Blog Post #3: Critical Summary

Within Collaborating to Plan and Implement a Sex Education Curriculum for Individuals With Disabilities by James Sinclair, Laurie G. Kahn, Dawn A. Rowe, Valerie L. Mazzotti, Kara A. Hirano, and Christen Knowles, they discuss how important it is to create and implement an adaptive sexual education curriculum for all students. It is important to have an adaptive sexual education curriculum for all students but especially for students with a disability. Often times people with disabilities get overlooked when it comes to sexual education. People with disabilities have questions and desires just like everyone else and this oversight often leads to confusion and unanswered questions. Sexual education is an important factor within a school system “Sex education is not only a necessary component of public school curriculum, but it is also an important opportunity for students with and without disabilities to learn about their own development as emerging adults.” (Sinclair, et al. 2016) 

This article lays out five steps on how to implement a proper sexual education curriculum that includes everybody. The first step that they include in this article is connecting with school boards and district personnel. This can be to help create a new sexual education curriculum, adjusting an already existing curriculum, or implementing an unused curriculum. This step is one of the most important for getting an inclusive sexual education curriculum present in the school system. The second step mentioned in the article is connecting with school administrators to get a better understanding of the school and how the sexual education curriculum could fit and benefit within the school. School administrators can provide insight into the workings of the school and individual students who would benefit from the sexual education curriculum.

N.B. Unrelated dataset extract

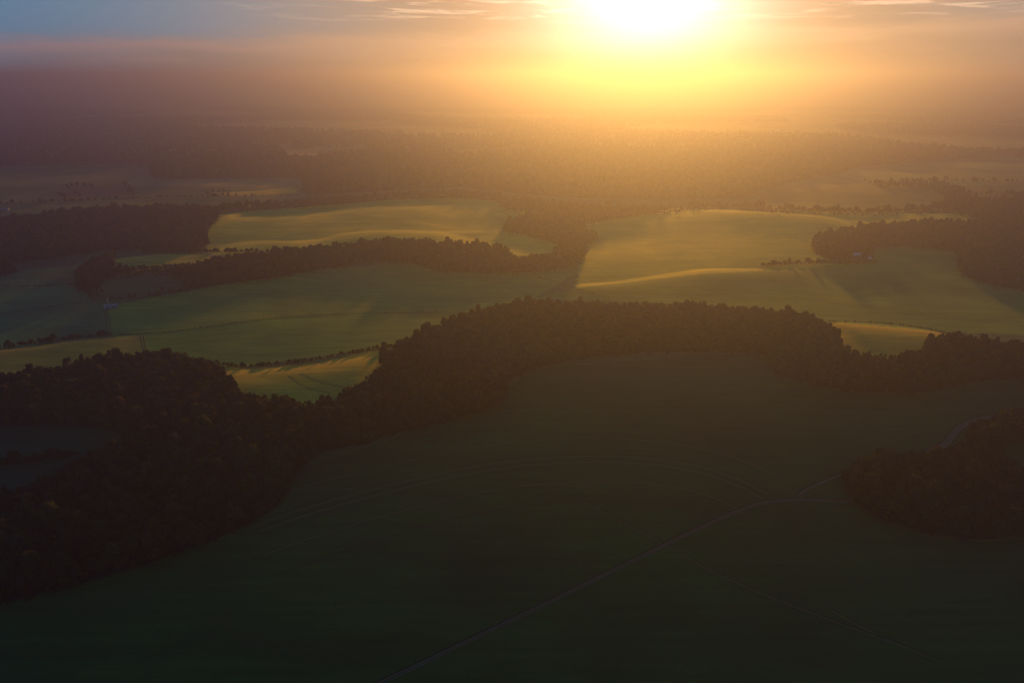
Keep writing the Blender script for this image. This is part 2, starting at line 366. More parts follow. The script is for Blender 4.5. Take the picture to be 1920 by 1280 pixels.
def ico(sub):
    t = (1 + 5 ** .5) / 2
    v = [(-1, t, 0), (1, t, 0), (-1, -t, 0), (1, -t, 0), (0, -1, t), (0, 1, t), (0, -1, -t), (0, 1, -t), (t, 0, -1), (t, 0, 1), (-t, 0, -1), (-t, 0, 1)]
    f = [(0, 11, 5), (0, 5, 1), (0, 1, 7), (0, 7, 10), (0, 10, 11), (1, 5, 9), (5, 11, 4), (11, 10, 2), (10, 7, 6), (7, 1, 8), (3, 9, 4), (3, 4, 2), (3, 2, 6), (3, 6, 8), (3, 8, 9), (4, 9, 5), (2, 4, 11), (6, 2, 10), (8, 6, 7), (9, 8, 1)]
    v = [np.array(p) / np.linalg.norm(p) for p in v]
    for _ in range(sub):
        nf, mid = [], {}
        def mp(a, c):
            k = (min(a, c), max(a, c))
            if k not in mid: p = v[a] + v[c]; v.append(p / np.linalg.norm(p)); mid[k] = len(v) - 1
            return mid[k]
        for a, c, d in f:
            x, y, z = mp(a, c), mp(c, d), mp(d, a); nf += [(a, x, z), (c, y, x), (d, z, y), (x, y, z)]
        f = nf
    return np.array(v), np.array(f)
ICO1 = ico(1)
def crown_geo(seed, h=16.0, w=5.2, nl=9, quads=520, leaf=1.0, low=0.22):
    """lumpy crown of lobes wrapped in many leaf clumps; origin at the tree's foot"""
    r = np.random.default_rng(seed); tris = []
    lobes = [((0, 0, h * 0.60), w * 0.78, h * 0.30)]
    for i in range(nl):
        a = 2.4 * i + r.uniform(-.4, .4); t = (i + .5) / nl
        zz = h * (low + 0.14 + 0.56 * t ** .8); rad = w * (0.62 - 0.42 * max(0, t - .45) / .55) * r.uniform(.8, 1.15)
        s = w * r.uniform(0.36, 0.52)
        lobes.append(((math.cos(a) * rad, math.sin(a) * rad, zz), s, s * r.uniform(.75, 1.0)))
    lobes.append(((r.uniform(-1, 1), r.uniform(-1, 1), h * 0.86), w * 0.42, h * 0.13))
    for (c, s, sz) in lobes:
        v, f = ICO1; vv = v * (1 + r.uniform(-.16, .10, (len(v), 1))) * np.array([s, s, sz]) * 0.84 + np.array(c)
        tris.append(vv[f])
    area = np.array([s * sz for _, s, sz in lobes]); area = area / area.sum()
    cnt = r.multinomial(quads, area)
    for (c, s, sz), k in zip(lobes, cnt):
        n = r.normal(size=(k, 3)); n /= np.linalg.norm(n, axis=1)[:, None]; n[:, 2] = np.where(n[:, 2] < -0.5, -n[:, 2], n[:, 2])
        p = n * np.array([s, s, sz]) * r.uniform(.82, 1.10, (k, 1)) + np.array(c)
        nn = n + r.normal(scale=.55, size=(k, 3)); nn /= np.linalg.norm(nn, axis=1)[:, None]
        u = np.cross(nn, r.normal(size=(k, 3))); u /= np.linalg.norm(u, axis=1)[:, None]; w_ = np.cross(nn, u)
        L = leaf * r.uniform(.55, 1.25, (k, 1))
        a, c2, d, e = p + u * L * .7, p + w_ * L * .5, p - u * L * .6 + nn * .12, p - w_ * L * .55
        tris.append(np.stack([a, c2, d], 1)); tris.append(np.stack([a, d, e], 1))
    T = np.concatenate(tris); T[..., 2] = np.maximum(T[..., 2], 0.25)
    return T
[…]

The third step is planning for instruction with general education teachers. This step is important on getting everyone on the same page as well as making sure the teachers are comfortable with what is being taught. They suggest within the article that special education teachers and general education teachers should collaborate to ensure the delivery of the course is beneficial to all students. The fourth step is engaging families and caregivers in planning. By including families they can get a look into what is being taught as well as help implement the learning into everyday life. The fifth and final step is engaging students in planning and instruction. This step is important to ensure that all students’ questions and concerns are being addressed as well as any and all possible accommodations and modifications that may need to be implemented. These steps give a good starting point into how to implement a sexual education curriculum that is beneficial to all including those with disabilities.

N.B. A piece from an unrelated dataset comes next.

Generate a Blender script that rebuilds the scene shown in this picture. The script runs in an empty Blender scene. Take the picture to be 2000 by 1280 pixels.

The next step I want to take is finding other articles that address the sexual education curriculum for people with disabilities. After finding other articles that relate to the one above I will then compare and contrast my findings with the article. By researching deeper into sexual education for people with disabilities I hope to create a better understanding of the topic as well as inform others of the importance of a fair and just sexual education curriculum. 


Sinclair, James, et al. “Collaborating to Plan and Implement a Sex Education Curriculum for Individuals With Disabilities.” Career Development and Transition for Exceptional Individuals, vol. 40, no. 2, 2016, pp. 123–128., doi:10.1177/2165143416670136.